• Requirement
Write out the opening lines of the data word for word, up to and including the line with "(0.22,0.14,0.10), (0.16,0.10,0.07), (0.12,0.075,0.05))", and leave every picture and every later line out.
═════ Data
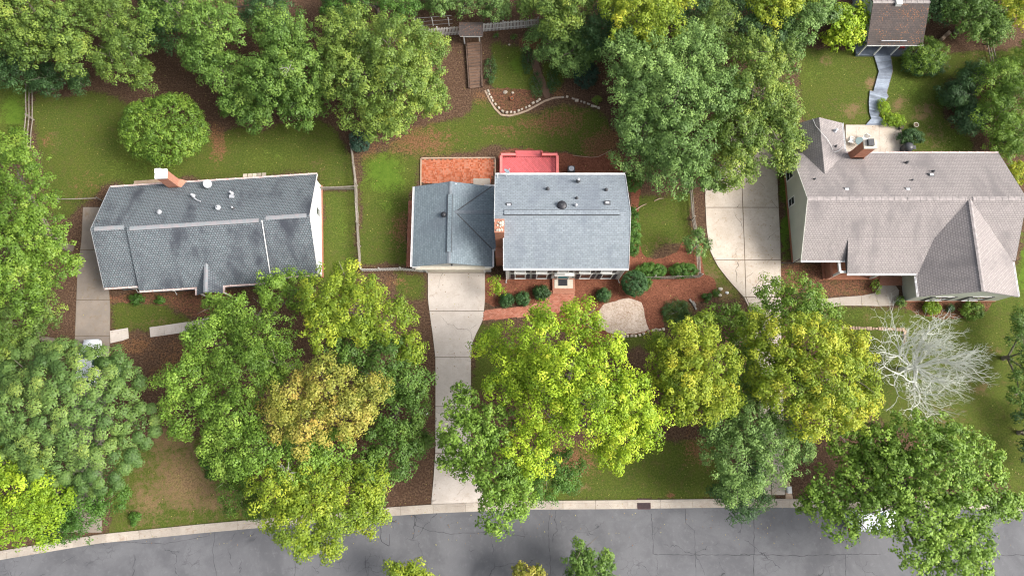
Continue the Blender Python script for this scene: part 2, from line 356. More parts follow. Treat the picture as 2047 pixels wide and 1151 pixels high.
def asphalt_material():
    m, nt, bs = NT('old_asphalt'); p = pos(nt)
    n1 = noise(nt, p, 0.22, 5, 0.65, 0.5); n2 = noise(nt, p, 2.0, 5, 0.7); n3 = noise(nt, p, 60, 2, 0.8)
    c = mix(nt, rng(nt, n1, 0.35, 0.65), (0.088,0.089,0.097), (0.132,0.133,0.142))
    c = mix(nt, rng(nt, n2, 0.5, 0.85, 0, 0.6), c, (0.20,0.20,0.21))
    c = mix(nt, rng(nt, n3, 0.4, 0.75, 0, 0.5), c, (0.055,0.057,0.065))
    nv = nd(nt, 'ShaderNodeTexNoise'); nv.inputs['Scale'].default_value = 1.1; nv.inputs['Detail'].default_value = 6; L(nt, p, nv.inputs['Vector'])
    ad = nd(nt, 'ShaderNodeVectorMath', operation='MULTIPLY_ADD'); L(nt, nv.outputs['Color'], ad.inputs[0]); ad.inputs[1].default_value = (1.3,1.3,0.0); L(nt, p, ad.inputs[2])
    def crack(sc, wdt, msk):
        vo = nd(nt, 'ShaderNodeTexVoronoi', feature='DISTANCE_TO_EDGE'); vo.inputs['Scale'].default_value = sc; L(nt, ad.outputs[0], vo.inputs['Vector'])
        return mth(nt, 'MULTIPLY', rng(nt, vo.outputs['Distance'], 0.0, wdt, 1, 0), msk)
    k1 = crack(0.12, 0.005, rng(nt, noise(nt, p, 0.35, 3), 0.45, 0.55)); k2 = crack(1.3, 0.05, rng(nt, noise(nt, p, 0.21, 3), 0.56, 0.66, 0, .75))
    k3 = crack(0.4, 0.010, rng(nt, noise(nt, p, 0.3, 2), 0.56, 0.64))
    kk = mth(nt, 'MAXIMUM', mth(nt, 'MAXIMUM', k1, mth(nt, 'MULTIPLY', k2, 0.7)), k3)
    c = mix(nt, mth(nt, 'MULTIPLY', kk, 0.85), c, (0.025,0.025,0.03))
    L(nt, c, bs.inputs['Base Color']); bs.inputs['Roughness'].default_value = 0.85; bump(nt, bs, n3, 0.3, 0.01); return m
M_ground = ground_material(); M_asph = asphalt_material()
M_mulch = mulch_material('red_pine_straw', (0.155,0.060,0.036), (0.25,0.10,0.062), (0.10,0.038,0.022))
M_mulch2 = mulch_material('brown_leaf_mulch', (0.06,0.034,0.025), (0.22,0.10,0.06), (0.085,0.085,0.028))
M_chips = mulch_material('pale_wood_chips', (0.70,0.58,0.49), (0.36,0.26,0.19), (0.78,0.68,0.59))
M_path = mulch_material('trodden_path', (0.22,0.14,0.10), (0.16,0.10,0.07), (0.12,0.075,0.05))

# ------------------------------------------------------------------ ground sheet with painted-in yard zones
GW, GH, GD = 2400, 1400, 6                     # survey raster, 6 photo pixels per cell, 180 px margin
gx = np.arange(-180, 2230, GD); gy = np.arange(-180, 1330, GD)
PX, PY = np.meshgrid(gx, gy)
rs = np.random.RandomState(5)
def smooth_noise(n, seed):
    r = np.random.RandomState(seed); out = np.zeros(PX.shape)
    for k, amp in ((n, 1.0), (n*2, 0.5), (n*4, 0.3)):
        g = r.rand(k+2, int(k*1.6)+2)
        yy = np.linspace(0, k, PX.shape[0], endpoint=False); xx = np.linspace(0, int(k*1.6), PX.shape[1], endpoint=False)
        y0 = yy.astype(int); x0 = xx.astype(int); fy = (yy-y0)[:, None]; fx = (xx-x0)[None, :]
        fy = fy*fy*(3-2*fy); fx = fx*fx*(3-2*fx)
        out += amp*((g[y0][:, x0]*(1-fx)+g[y0][:, x0+1]*fx)*(1-fy)+(g[y0+1][:, x0]*(1-fx)+g[y0+1][:, x0+1]*fx)*fy)
    return out/1.8-0.5
WX = smooth_noise(30, 1)*34; WY = smooth_noise(30, 2)*34
def blur(a, n):
    for _ in range(n):
        p = np.pad(a, 1, mode='edge'); a = (p[:-2,1:-1]+p[2:,1:-1]+p[1:-1,:-2]+p[1:-1,2:]+2*p[1:-1,1:-1])/6
    return a
def poly_mask(poly, n=4, warp=1.0):
    x = PX+WX*warp; y = PY+WY*warp; ins = np.zeros(x.shape, bool); k = len(poly)
    for i in range(k):
        x0, y0 = poly[i]; x1, y1 = poly[(i+1) % k]
        if y0 == y1: continue
        c = ((y0 > y) != (y1 > y)) & (x < (x1-x0)*(y-y0)/(y1-y0)+x0)
        ins ^= c
    return blur(ins.astype(float), n)
def blob(x, y, r, s=1.0, ry=None):
    return s*np.exp(-(((PX+WX-x)/r)**2+((PY+WY-y)/(ry or r))**2))
grass = np.zeros(PX.shape); lush = grass.copy(); straw = grass.copy(); clay = grass.copy()
for poly in [
    [(70,195),(180,180),(420,270),(640,235),(705,300),(712,375),(640,372),(640,345),(215,372),(200,405),(105,425),(80,330)],
    [(-60,170),(58,170),(62,300),(-60,300)], [(120,405),(200,405),(160,420),(120,440)],
    [(643,378),(712,378),(718,520),(700,600),(643,600)], [(722,300),(845,300),(840,365),(818,380),(814,530),(724,530)],
    [(900,240),(960,195),(1000,236),(1090,208),(1205,222),(1228,320),(1000,296),(850,310),(760,290)],
    [(968,85),(1050,90),(1090,180),(1010,215),(972,165)], [(1078,120),(1130,110),(1130,180),(1098,190)],
    [(1268,390),(1380,385),(1385,470),(1300,510),(1268,500)], [(1395,440),(1412,480),(1440,540),(1490,600),(1400,600)],
    [(1556,340),(1580,340),(1588,525),(1562,525)], [(1590,80),(1715,100),(1880,110),(1975,95),(2060,95),(2060,130),(1900,160),(1880,230),(1960,310),(1800,310),(1690,255),(1600,245)],
    [(1640,612),(1800,616),(1990,600),(2060,440),(2060,1000),(1900,900),(1770,840),(1640,700)],
    [(230,900),(440,860),(560,1050),(215,1090)], [(1040,890),(1450,880),(1460,996),(1040,998)],
    [(223,600),(330,606),(400,640),(226,672)], [(780,545),(852,545),(858,600),(790,590)], [(945,640),(1010,640),(1000,790),(943,790)],
    [(1230,670),(1330,665),(1330,700),(1230,700)], [(1320,600),(1380,596),(1385,640),(1330,655)],
    [(700,1260),(2300,1240),(2300,1400),(-300,1400),(-300,1270)]]:
    grass = np.maximum(grass, poly_mask(poly)*.9)
for b in [(770,345,45,0.9,50),(775,410,30,0.5),(1570,440,12,0.9,90),(540,315,100,0.35,45),(280,330,130,0.4,60),(30,225,35,0.9),(1030,130,22,0.7,30),
          (1820,190,60,0.45,60),(1900,280,50,0.5),(2045,520,14,0.8,80),(1620,150,50,0.35),(1680,130,40,0.3),(1260,980,120,0.3,10),(900,255,40,0.35,12),(1710,630,50,0.35,14),
          (1950,700,70,0.35,60),(680,450,20,0.4,60),(560,360,60,0.3,12)]:
    lush = np.maximum(lush, blob(*b[:3], b[3], b[4] if len(b) > 4 else None))
for b in [(370,950,95,.88,95),(440,1000,80,.9,45),(300,1000,50,.75,60),(340,880,50,0.8,40),(290,1060,50,0.55,20),(1420,560,30,0.65,40),(1330,490,40,0.5,30),(1735,165,18,0.9,14),(1795,205,22,0.8,16),
          (1845,225,25,0.7),(1700,215,40,0.7,22),(1650,120,18,0.6),(1880,270,40,0.5),(1340,255,50,0.5),(1170,975,20,0.9,5),(1890,850,60,0.4,70),(1960,780,20,0.6),(1990,700,30,0.4),
          (1735,640,12,0.7),(1350,600,18,0.5),(640,330,30,0.3),(1450,590,22,0.8),(1970,110,50,0.5,14),(310,640,70,0.5,14),(120,275,20,0.5)]:
    straw = np.maximum(straw, blob(*b[:3], b[3]*.85, b[4] if len(b) > 4 else None))
for b in [(1100,245,80,0.75,35),(1200,290,45,0.8,35),(1010,265,60,0.45,20),(840,285,80,0.7,30),(800,460,28,0.65,50),(100,280,16,0.5),(1345,985,15,1.0,3),(430,290,18,0.8,40),(1070,85,28,0.9,12),
          (1120,180,30,0.6,25),(740,300,30,0.5),(960,200,20,0.6),(180,380,60,0.3),(790,570,40,0.5,20),(1400,600,25,0.4),(900,1000,40,0.5,20),(370,720,80,0.6,60),(270,690,50,0.6,25),
          (300,590,60,0.5,14),(1130,920,70,0.8,40),(1400,900,40,.6,40),(860,100,40,0.6,30),(2000,450,12,0.0)]:
    clay = np.maximum(clay, blob(*b[:3], b[3], b[4] if len(b) > 4 else None))
def build_ground():
    xs = np.concatenate([[-900,-300,-110,-80], np.arange(-66, 66.1, 0.36), [80,110,300,900]])
    ys = np.concatenate([[-900,-300,-70,-40], np.arange(-28, 52.1, 0.36), [70,110,300,900]])
    X, Y = np.meshgrid(xs, ys); n, k = X.shape
    co = np.stack([X.ravel(), Y.ravel(), np.zeros(X.size)], 1)
    # inverse of at() on the ground
    dz = -CAM_H; cy = Y*C_ + dz*S_; cz = -(Y*S_ - dz*C_)           # camera space up / depth
    px = 1023.5 + FPX*X/np.maximum(-cz, 5); py = 575.5 - FPX*cy/np.maximum(-cz, 5)
    ix = np.clip(((px+180)/GD).round().astype(int), 0, PX.shape[1]-1); iy = np.clip(((py+180)/GD).round().astype(int), 0, PX.shape[0]-1)
    idx = np.arange(X.size).reshape(n, k)
    f = np.stack([idx[:-1,:-1], idx[:-1,1:], idx[1:,1:], idx[1:,:-1]], -1).reshape(-1, 4)
    me = bpy.data.meshes.new('ground'); me.vertices.add(len(co)); me.vertices.foreach_set('co', co.ravel())
    me.loops.add(f.size); me.loops.foreach_set('vertex_index', f.ravel()); me.polygons.add(len(f))
    me.polygons.foreach_set('loop_start', np.arange(0, f.size, 4)); me.update()
    for nm, ch in (('zone', (grass, lush, straw)), ('zone2', (clay, clay*0, clay*0))):
        a = me.color_attributes.new(nm, 'FLOAT_COLOR', 'POINT')
        d = np.ones((X.size, 4), np.float32)
        for i, c in enumerate(ch): d[:, i] = c[iy, ix].ravel()
        a.data.foreach_set('color', d.ravel())
    me.materials.append(M_ground)
    o = bpy.data.objects.new('ground', me); COL.objects.link(o); meta(o, kind='structure')
build_ground()

def dense(poly, step=0.35, amp=0.1, seed=0):
    r = random.Random(seed); out = []
    for i in range(len(poly)):
        a, b = Vector(poly[i][:2]), Vector(poly[(i+1) % len(poly)][:2]); n = max(1, int((b-a).length/step))
        for k in range(n):
            q = a.lerp(b, k/n); out.append((q.x+r.uniform(-amp, amp), q.y+r.uniform(-amp, amp)))
    return out
def px_poly(pts, z=0.0): return [tuple(at(x, y, z)[:2]) for x, y in pts]
def smoothpoly(pts, it=2):
    for _ in range(it):
        q = []
        for i in range(len(pts)):
            a, b = pts[i], pts[(i+1) % len(pts)]
            q += [(a[0]*.75+b[0]*.25, a[1]*.75+b[1]*.25), (a[0]*.25+b[0]*.75, a[1]*.25+b[1]*.75)]
        pts = q
    return pts
def sheet(name, pts, z, mat, amp=0.1, sm=1, seed=1):
    mb = MB(); poly = dense(smoothpoly(px_poly(pts), sm), 0.3, amp, seed)
    a = sum(poly[i][0]*poly[(i+1)%len(poly)][1]-poly[(i+1)%len(poly)][0]*poly[i][1] for i in range(len(poly)))
    if a < 0: poly = poly[::-1]
    mb.add([(p[0], p[1], z) for p in poly], [tuple(range(len(poly)))])
    return struct(name, mb, mat)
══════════
• Answer to the task
Continue the Blender Python script for this scene: part 2, from line 356. More parts follow. Treat the picture as 2047 pixels wide and 1151 pixels high.
def asphalt_material():
    m, nt, bs = NT('old_asphalt'); p = pos(nt)
    n1 = noise(nt, p, 0.22, 5, 0.65, 0.5); n2 = noise(nt, p, 2.0, 5, 0.7); n3 = noise(nt, p, 60, 2, 0.8)
    c = mix(nt, rng(nt, n1, 0.35, 0.65), (0.088,0.089,0.097), (0.132,0.133,0.142))
    c = mix(nt, rng(nt, n2, 0.5, 0.85, 0, 0.6), c, (0.20,0.20,0.21))
    c = mix(nt, rng(nt, n3, 0.4, 0.75, 0, 0.5), c, (0.055,0.057,0.065))
    nv = nd(nt, 'ShaderNodeTexNoise'); nv.inputs['Scale'].default_value = 1.1; nv.inputs['Detail'].default_value = 6; L(nt, p, nv.inputs['Vector'])
    ad = nd(nt, 'ShaderNodeVectorMath', operation='MULTIPLY_ADD'); L(nt, nv.outputs['Color'], ad.inputs[0]); ad.inputs[1].default_value = (1.3,1.3,0.0); L(nt, p, ad.inputs[2])
    def crack(sc, wdt, msk):
        vo = nd(nt, 'ShaderNodeTexVoronoi', feature='DISTANCE_TO_EDGE'); vo.inputs['Scale'].default_value = sc; L(nt, ad.outputs[0], vo.inputs['Vector'])
        return mth(nt, 'MULTIPLY', rng(nt, vo.outputs['Distance'], 0.0, wdt, 1, 0), msk)
    k1 = crack(0.12, 0.005, rng(nt, noise(nt, p, 0.35, 3), 0.45, 0.55)); k2 = crack(1.3, 0.05, rng(nt, noise(nt, p, 0.21, 3), 0.56, 0.66, 0, .75))
    k3 = crack(0.4, 0.010, rng(nt, noise(nt, p, 0.3, 2), 0.56, 0.64))
    kk = mth(nt, 'MAXIMUM', mth(nt, 'MAXIMUM', k1, mth(nt, 'MULTIPLY', k2, 0.7)), k3)
    c = mix(nt, mth(nt, 'MULTIPLY', kk, 0.85), c, (0.025,0.025,0.03))
    L(nt, c, bs.inputs['Base Color']); bs.inputs['Roughness'].default_value = 0.85; bump(nt, bs, n3, 0.3, 0.01); return m
M_ground = ground_material(); M_asph = asphalt_material()
M_mulch = mulch_material('red_pine_straw', (0.155,0.060,0.036), (0.25,0.10,0.062), (0.10,0.038,0.022))
M_mulch2 = mulch_material('brown_leaf_mulch', (0.06,0.034,0.025), (0.22,0.10,0.06), (0.085,0.085,0.028))
M_chips = mulch_material('pale_wood_chips', (0.70,0.58,0.49), (0.36,0.26,0.19), (0.78,0.68,0.59))
M_path = mulch_material('trodden_path', (0.22,0.14,0.10), (0.16,0.10,0.07), (0.12,0.075,0.05))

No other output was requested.